[BEGIN GIVEN INFORMATION]

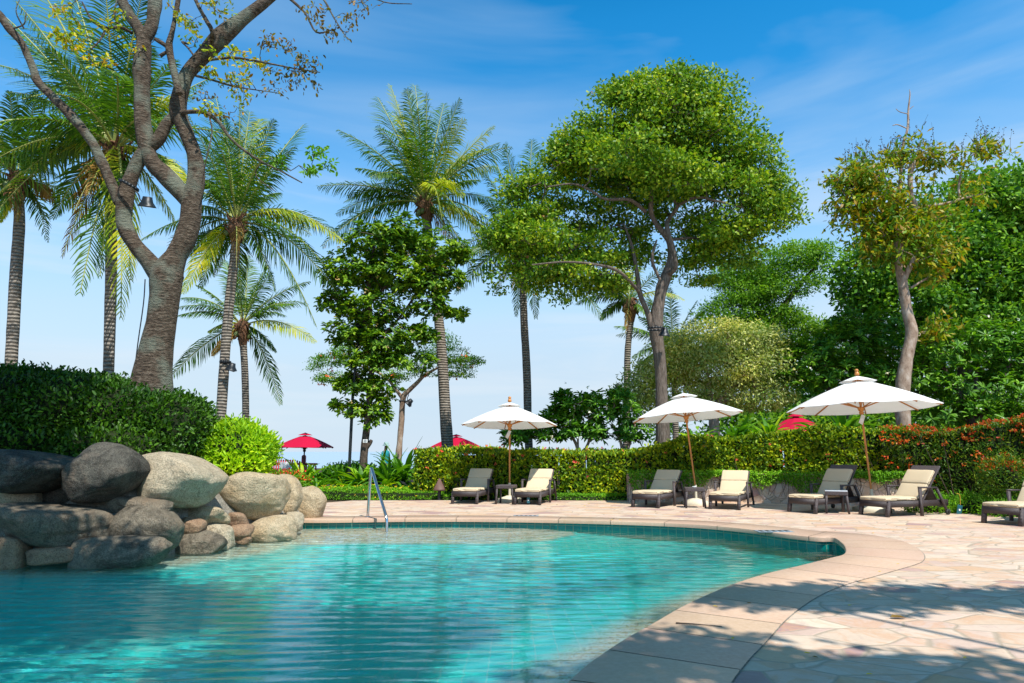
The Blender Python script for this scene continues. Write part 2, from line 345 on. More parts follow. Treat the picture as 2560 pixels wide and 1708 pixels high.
def water():
    t=NT('pool_water'); c=t.co((1.0,2.4,1))
    n1=t.noise(c,7,3,.5,.3); n2=t.noise(c,20,2,.5,.6)
    h=t.math('ADD',n1.outputs[0],t.math('MULTIPLY',n2.outputs[0],.35))
    g=t.n('ShaderNodeBsdfGlass'); g.inputs['IOR'].default_value=1.33; g.inputs['Roughness'].default_value=0.0; g.inputs[0].default_value=(.90,1,1,1)
    t.l(t.bump(h,.22,.010),g.inputs['Normal']); t.l(g.outputs[0],t.out.inputs[0]); return t.m
M['water']=water()
def sea():
    t=NT('sea'); n=t.noise(t.co((.3,1,1)),.6,6); t.pr((.31,.40,.47),.5,0,.5,t.bump(n.outputs[0],.15,.2)); return t.m
M['sea']=sea()
# ------------------------------------------------------------------ camera, sky, sun
cam=bpy.data.cameras.new('camera'); cam.lens=24; cam.sensor_width=36; cam.clip_end=20000; cam.clip_start=.05
co=bpy.data.objects.new('camera',cam); COL.objects.link(co); co.location=(0,0,CH); co.rotation_euler=(math.pi/2+TH,0,0); S.camera=co
sd=nrm([.50,-.87,math.tan(R(58))]); ele=math.asin(sd[2]); 
sun=bpy.data.lights.new('sun','SUN'); sun.energy=4.9; sun.angle=R(.5); sun.color=(1,.96,.89)
so=bpy.data.objects.new('sun',sun); COL.objects.link(so); so.rotation_euler=Vector(sd).to_track_quat('Z','Y').to_euler()
wd=bpy.data.worlds.new('World'); S.world=wd; wd.use_nodes=True; nt=wd.node_tree; nt.nodes.clear()
wo=nt.nodes.new('ShaderNodeOutputWorld'); bg=nt.nodes.new('ShaderNodeBackground'); sk=nt.nodes.new('ShaderNodeTexSky')
sk.sky_type='NISHITA'; sk.sun_disc=False; sk.sun_elevation=ele; sk.sun_rotation=math.atan2(sd[0],sd[1]); sk.air_density=1.0; sk.dust_density=.35; sk.ozone_density=2.2; sk.altitude=0
gm=nt.nodes.new('ShaderNodeGamma'); gm.inputs[1].default_value=1.30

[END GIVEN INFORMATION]

Copy each line exactly, and leave the pictures out of your copy.

▸ **REPLY TO THE TASK**:
The Blender Python script for this scene continues. Write part 2, from line 345 on. More parts follow. Treat the picture as 2560 pixels wide and 1708 pixels high.
def water():
    t=NT('pool_water'); c=t.co((1.0,2.4,1))
    n1=t.noise(c,7,3,.5,.3); n2=t.noise(c,20,2,.5,.6)
    h=t.math('ADD',n1.outputs[0],t.math('MULTIPLY',n2.outputs[0],.35))
    g=t.n('ShaderNodeBsdfGlass'); g.inputs['IOR'].default_value=1.33; g.inputs['Roughness'].default_value=0.0; g.inputs[0].default_value=(.90,1,1,1)
    t.l(t.bump(h,.22,.010),g.inputs['Normal']); t.l(g.outputs[0],t.out.inputs[0]); return t.m
M['water']=water()
def sea():
    t=NT('sea'); n=t.noise(t.co((.3,1,1)),.6,6); t.pr((.31,.40,.47),.5,0,.5,t.bump(n.outputs[0],.15,.2)); return t.m
M['sea']=sea()
# ------------------------------------------------------------------ camera, sky, sun
cam=bpy.data.cameras.new('camera'); cam.lens=24; cam.sensor_width=36; cam.clip_end=20000; cam.clip_start=.05
co=bpy.data.objects.new('camera',cam); COL.objects.link(co); co.location=(0,0,CH); co.rotation_euler=(math.pi/2+TH,0,0); S.camera=co
sd=nrm([.50,-.87,math.tan(R(58))]); ele=math.asin(sd[2]); 
sun=bpy.data.lights.new('sun','SUN'); sun.energy=4.9; sun.angle=R(.5); sun.color=(1,.96,.89)
so=bpy.data.objects.new('sun',sun); COL.objects.link(so); so.rotation_euler=Vector(sd).to_track_quat('Z','Y').to_euler()
wd=bpy.data.worlds.new('World'); S.world=wd; wd.use_nodes=True; nt=wd.node_tree; nt.nodes.clear()
wo=nt.nodes.new('ShaderNodeOutputWorld'); bg=nt.nodes.new('ShaderNodeBackground'); sk=nt.nodes.new('ShaderNodeTexSky')
sk.sky_type='NISHITA'; sk.sun_disc=False; sk.sun_elevation=ele; sk.sun_rotation=math.atan2(sd[0],sd[1]); sk.air_density=1.0; sk.dust_density=.35; sk.ozone_density=2.2; sk.altitude=0
gm=nt.nodes.new('ShaderNodeGamma'); gm.inputs[1].default_value=1.30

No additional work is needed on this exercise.